Goal: Starting at the first line of the data, print each line verbatim up to and including the line bearing "r = thing('pennant', lb, 'pennant', (XL+0.105, y, z));", omitting pictures.

Data lines:
>> Start

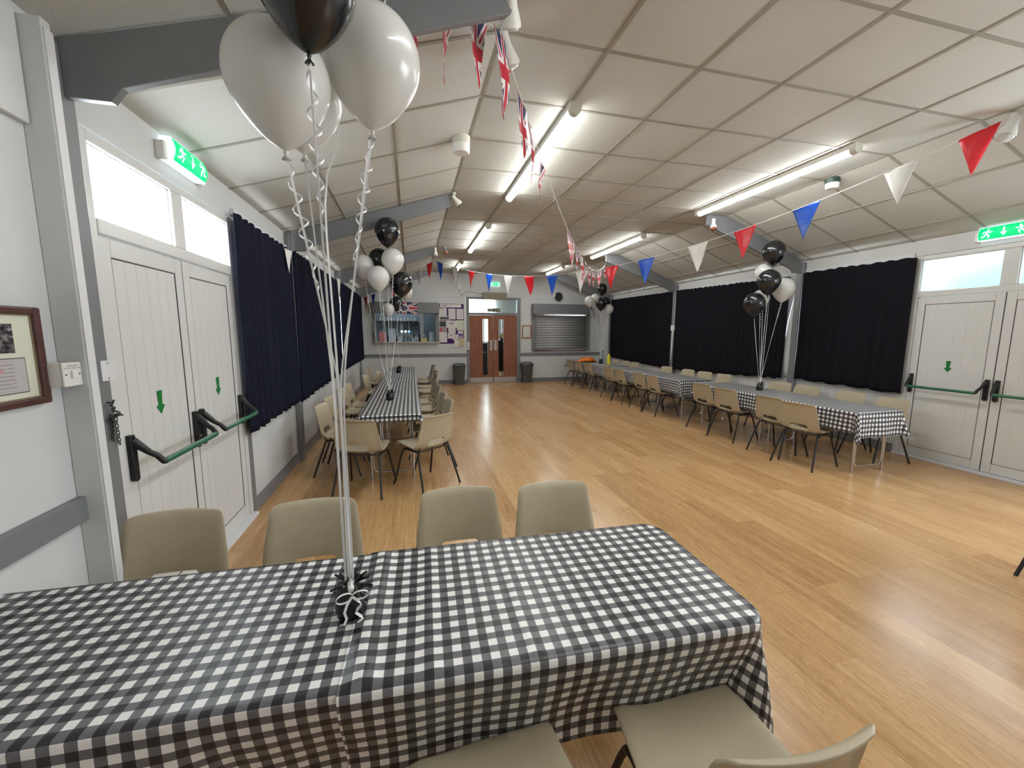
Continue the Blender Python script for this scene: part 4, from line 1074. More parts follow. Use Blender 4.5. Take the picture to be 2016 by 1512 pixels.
p = cat(U0, U1, SU, 0.20); m = MB()
for a in (0.5, 2.7, 3.7, 5.8): m.strip([p-bu, p-bu+Vector((0.03*math.cos(a), 0.02*math.cos(a), 0.03*math.sin(a))), p-bu+Vector((0.06*math.cos(a), 0.04*math.cos(a), 0.035*math.sin(a)))], 0.014, (0.3, 1, 0.2))
m.build('tied_knot', M['ribbon'], r)
# two odd white pennants at the left columns
for (y, z, h, lb) in ((4.74, 2.345, 0.24, 'white pennant hanging at the left curtain join, nearer one'), (7.80, 2.43, 0.46, 'white pennant hanging at the left curtain join, farther one')):
    r = thing('pennant', lb, 'pennant', (XL+0.105, y, z)); o = pennant(Vector((0, 0, 0)), (0.25, 1, 0), 0.16, h, M['whitef'], r, 0.012, 1.0)

# ------------------------------------------------------------------ far wall: double doors
r = empty_struct('door_3', (2.37, YB, 0)); L = lambda x: x-2.37
f = MB()
f.box(L(1.585), L(1.66), -0.03, 0.12, 0, 2.50).box(L(3.085), L(3.19), -0.03, 0.12, 0, 2.50).box(L(1.66), L(3.085), -0.03, 0.12, 2.44, 2.50).box(L(1.66), L(3.085), -0.03, 0.12, 1.985, 2.06)
f.build('door_frame', M['trim'], r, bevel=0.005)
for k, (xa, xb, va, vb, pa, pb) in enumerate(((1.665, 2.362, 2.045, 2.215, 2.262, 2.335), (2.368, 3.08, 2.515, 2.675, 2.39, 2.47))):
    lf = MB(); y0, y1 = -0.012, 0.034
    lf.box(L(xa), L(va), y0, y1, 0.012, 1.98).box(L(vb), L(xb), y0, y1, 0.012, 1.98).box(L(va), L(vb), y0, y1, 0.012, 0.195).box(L(va), L(vb), y0, y1, 1.875, 1.98)
    leaf = lf.build('door_leaf', M['doorwood'], r)
    MB().box(L(va), L(vb), 0.008, 0.014, 0.195, 1.875).build('vision_panel', M['clear'], leaf)
    b = MB()
    for (a1, a2, z1, z2) in ((va, va+0.008, 0.195, 1.875), (vb-0.008, vb, 0.195, 1.875), (va, vb, 0.187, 0.197), (va, vb, 1.873, 1.881)): b.box(L(a1), L(a2), -0.016, 0.0, z1, z2)
    b.build('glazing_bead', M['sillbrown'], leaf)
    MB().box(L(xa)+0.01, L(xb)-0.01, -0.0145, -0.012, 0.02, 0.165).build('kick_plate', M['brushed'], leaf)
    MB().box(L(pa), L(pb), -0.0145, -0.012, 0.967, 1.27).build('push_plate', M['brushed'], leaf)
w = empty_struct('window_10', (2.37, YB, 2.06))
MB().box(L(1.66), L(3.085), 0.04, 0.048, 0.0, 0.38).build('window_pane', M['frost'], w)
r = thing('exit_sign', 'black and gold EXIT sign with arrow on the glass over the wooden doors', 'exit sign', (2.378, YB-0.004, 2.135))
MB().box(-0.19, 0.19, -0.004, 0.0, -0.05, 0.05).build('sign_plate', mat('dark_sign', srgb(40, 40, 24), 0.4), r)
m = MB(); gold = mat('pale_gold_print', srgb(214, 206, 150), 0.4)
put_text(m, 'EXIT', 0.092, lambda u, v: (u-0.092, -0.0052, v)); 
fnm = lambda u, v: (0.058+u*0.075, -0.0052, -0.040+v*0.08); running_man(m, fnm)
for poly in ([(0.13, -0.035), (0.15, -0.035), (0.15, 0.0), (0.13, 0.0)], [(0.10, -0.002), (0.18, -0.002), (0.14, 0.038)]):
    i = len(m.v); m.v += [Vector((a, -0.0052, b)) for a, b in poly]; m.face(range(i, i+len(poly)))
m.build('lettering', gold, r)
r = thing('air_heater', 'beige box heater on the wall over the wooden double doors', 'heater', (2.403, YB-0.03, 2.53))
MB().box(-0.335, 0.335, -0.16, 0.03, -0.10, 0.10).build('casing', M['heater'], r, bevel=0.012)
m = MB()
for k in range(9): m.box(-0.29, 0.29, -0.164, -0.158, -0.085+k*0.016, -0.078+k*0.016)
m.build('grille', mat('heater_grille', srgb(132, 124, 104), 0.5), r)
m = MB().tube([(1.372, YB-0.012, 2.72), (1.39, YB-0.012, 2.63), (1.44, YB-0.012, 2.53), (1.46, YB-0.012, 2.51)], 0.005, 6).tube([(1.46, YB-0.012, 2.51), (1.462, YB-0.012, 2.57), (1.56, YB-0.012, 2.63), (1.68, YB-0.012, 2.655), (1.80, YB-0.012, 2.63), (1.94, YB-0.012, 2.61), (2.08, YB-0.02, 2.605)], 0.005, 6)
tag(m.build('cable', M['trim'], smooth=True), 'thin grey cable looping from the wall box to the heater over the doors', 'cable')
r = thing('cable_trunking', 'white trunking with a small box, high on the far wall left of the doors', 'trunking', (1.372, YB, 2.72))
MB().box(-0.022, 0.022, -0.02, 0, 0.05, 0.43).build('trunking_strip', M['white'], r); MB().box(-0.045, 0.045, -0.04, 0, -0.02, 0.07).build('outlet_box', M['white'], r, bevel=0.006)
r = thing('soap_dispenser', 'white dispenser with a black mark on the frame left of the wooden doors', 'dispenser', (1.615, YB-0.03, 1.10))
MB().box(-0.034, 0.034, -0.05, 0, -0.12, 0.12).build('dispenser_body', M['white'], r, bevel=0.018, seg=4)
MB().prism([(-0.014, 0), (0, -0.018), (0.014, 0), (0, 0.018)], lambda u, v, d: (u, d, -0.05+v), -0.051, -0.0505).build('black_mark', M['black'], r)
r = thing('wall_clock', 'round dark clock above the closed shutter', 'clock', (4.375, YB, 2.562))
T = Matrix.Rotation(PI/2, 4, 'X')
MB().lathe([(0.0, 0.0), (0.140, 0.0), (0.140, 0.035), (0.122, 0.042), (0.118, 0.03)], 32, T).build('clock_rim', M['silver'], r, smooth=35.0)
MB().lathe([(0.12, 0.026), (0, 0.026)], 32, T).build('clock_face', M['clockface'], r)
m = MB()
for k in range(12):
    a = k*PI/6; m.box(-0.003, 0.003, -0.031, -0.0265, 0.088, 0.108, Matrix.Rotation(a, 4, 'Y'))
m.build('hour_marks', M['silver'], r)
MB().box(-0.004, 0.004, -0.033, -0.029, -0.01, 0.062, Matrix.Rotation(2.7, 4, 'Y')).box(-0.003, 0.003, -0.035, -0.031, -0.012, 0.092, Matrix.Rotation(-0.9, 4, 'Y')).build('clock_hands', M['silver'], r)
r = thing('framed_certificate', 'small oak framed certificate between the wooden doors and the shutter', 'picture', (3.385, YB, 1.512))
fm = MB()
for (a, b, c, d) in ((-0.142, -0.112, -0.195, 0.195), (0.112, 0.142, -0.195, 0.195), (-0.112, 0.112, 0.165, 0.195), (-0.112, 0.112, -0.195, -0.165)): fm.box(a, b, -0.022, 0, c, d)
fm.build('frame', M['oakframe'], r, bevel=0.003)
MB().quad((-0.112, -0.008, -0.165), (0.112, -0.008, -0.165), (0.112, -0.008, 0.165), (-0.112, -0.008, 0.165)).build('certificate_sheet', print_mat('certificate_print', srgb(206, 208, 206), srgb(150, 150, 150), 9, 0.5), r)
# closed kitchen shutter
r = thing('roller_shutter', 'closed grey roller shutter right of the wooden doors', 'shutter', (4.46, YB, 0.95)); L = lambda x: x-4.46
MB().box(L(3.535), L(5.385), -0.21, 0.0, 1.085, 1.385).build('shutter_hood', M['shutter'], r, bevel=0.008)
for nm, a, b in (('g', 3.545, 3.635), ('g', 5.305, 5.39)): MB().box(L(a), L(b), -0.07, 0.0, 0.0, 1.085).build('guide_rail', M['shutter'], r, bevel=0.006)
P = []
nz_ = 13; h0, h1 = 0.06, 1.06
for i in range(nz_*8+1):
    t = i/(nz_*8); z = lerp(h0, h1, t); ph = (t*nz_) % 1.0; yy = -0.028-0.017*math.sin(PI*min(1, ph*1.25)) if ph < 0.8 else -0.030+0.004
    P.append([(L(3.63), yy, z), (L(5.31), yy, z)])
MB().grid(P).build('shutter_curtain', mat('grey_slats', srgb(152, 153, 155), 0.4, var=0.03), r, smooth=True, solid=0.004)
MB().box(L(3.63), L(5.31), -0.055, -0.01, 0.012, 0.07).build('bottom_rail', M['shutter'], r, bevel=0.004)
MB().tube([(0.26, -0.06, 0.04), (0.28, -0.08, 0.05), (0.36, -0.08, 0.06), (0.38, -0.06, 0.055)], 0.008, 8).build('pull_handle', M['brushed'], r, smooth=True)
struct(MB().box(3.62, 5.32, YB-0.03, YB+0.14, 0.925, 0.958).build('trim_17', M['sillbrown'], bevel=0.004))
# open bar hatch
r = thing('roller_shutter', 'grey shutter box over the open bar hatch, half hidden by balloons', 'shutter', (-0.085, YB, 1.19)); L = lambda x: x+0.085
MB().box(L(-0.985), L(0.795), -0.21, 0.0, 0.82, 1.115).build('shutter_hood', M['shutter'], r, bevel=0.008)
for a, b in ((-0.985, -0.93), (0.70, 0.785)): MB().box(L(a), L(b), -0.07, 0.0, 0.03, 0.82).build('guide_rail', M['shutter'], r, bevel=0.006)
MB().box(L(-0.985), L(0.785), -0.085, -0.001, -0.02, 0.03).build('hatch_sill', M['brushed'], r, bevel=0.005)
o = MB().quad((-0.485, YB-0.214, 1.985), (0.20, YB-0.214, 1.985), (0.20, YB-0.214, 2.298), (-0.485, YB-0.214, 2.298)).build('flag', M['uj_round'], solid=0.0015)
tag(o, 'union flag with round purple badge fixed to the shutter box over the bar', 'flag')
# bar room behind the hatch
BW = YB+1.55
struct(MB().box(-1.5, 1.45, BW, BW+0.1, 0, 2.9).build('wall_bar_back', M['barwall']))
struct(MB().box(-1.6, -1.5, YB+0.14, BW+0.1, 0, 2.9).build('wall_bar_left', M['barwall']))
struct(MB().box(1.40, 1.50, YB+0.14, BW+2.0, 0, 2.9).build('wall_bar_right', M['barwall']))
struct(MB().box(-1.6, 1.5, YB+0.14, BW+0.1, 2.6, 2.7).build('ceiling_bar', M['tile']))
struct(MB().box(0.285, 0.385, BW-0.9, BW-0.8, 0, 2.6).build('trim_18', M['wall']))
MBc = MB().box(-1.45, 1.35, YB+0.16, YB+0.62, 1.16, 1.20); tag(MBc.build('bar_counter', M['brushed'], bevel=0.005), 'bar counter right behind the open hatch', 'counter'); 
o = MB().box(-1.45, 1.35, YB+0.20, YB+0.58, 0, 1.16).build('counter_front', M['dark']); o.parent = bpy.data.objects['bar_counter']
r = thing('bar_shelf', 'glass shelf high behind the bar', 'shelf', (-0.36, BW-0.12, 1.83)); MB().box(-0.62, 0.60, -0.12, 0.12, 0, 0.02).build('shelf_board', M['brushed'], r)
for x in (-0.45, 0.45): MB().box(x-0.01, x+0.01, -0.1, 0.118, -0.08, 0.0).build('bracket', M['brushed'], r)
def tumbler(x, y, z, label, group, h=0.10, rr=0.032):
    r = thing('drinking_glass', label, 'glass', (x, y, z), 0, group)
    MB().lathe([(0, 0), (rr*0.8, 0), (rr, h), (rr*0.93, h), (rr*0.74, 0.008), (0, 0.008)], 14).build('glass_body', M['tumbler'], r, smooth=40.0); return r
for k in range(11): tumbler(-0.90+k*0.105, BW-0.12, 1.85, 'glass standing in the row on the high shelf behind the bar', 'glasses on the high bar shelf', 0.09, 0.036)
def bottle(x, y, z, m, label, group, h=0.27, rr=0.036):
    r = thing('bottle', label, 'bottle', (x, y, z), 0, group)
    MB().lathe([(0, 0), (rr, 0), (rr, h*0.58), (rr*0.85, h*0.68), (rr*0.36, h*0.80), (rr*0.34, h*0.95), (0, h*0.95)], 16).build('bottle_body', m, r, smooth=40.0)
    MB().lathe([(rr*0.38, h*0.93), (rr*0.38, h), (0, h)], 12).build('cap', M['black'], r, smooth=40.0); return r
cz = 1.20; cy = YB+0.36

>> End

Answer to this problem:
Continue the Blender Python script for this scene: part 4, from line 1074. More parts follow. Use Blender 4.5. Take the picture to be 2016 by 1512 pixels.
p = cat(U0, U1, SU, 0.20); m = MB()
for a in (0.5, 2.7, 3.7, 5.8): m.strip([p-bu, p-bu+Vector((0.03*math.cos(a), 0.02*math.cos(a), 0.03*math.sin(a))), p-bu+Vector((0.06*math.cos(a), 0.04*math.cos(a), 0.035*math.sin(a)))], 0.014, (0.3, 1, 0.2))
m.build('tied_knot', M['ribbon'], r)
# two odd white pennants at the left columns
for (y, z, h, lb) in ((4.74, 2.345, 0.24, 'white pennant hanging at the left curtain join, nearer one'), (7.80, 2.43, 0.46, 'white pennant hanging at the left curtain join, farther one')):
    r = thing('pennant', lb, 'pennant', (XL+0.105, y, z)); o = pennant(Vector((0, 0, 0)), (0.25, 1, 0), 0.16, h, M['whitef'], r, 0.012, 1.0)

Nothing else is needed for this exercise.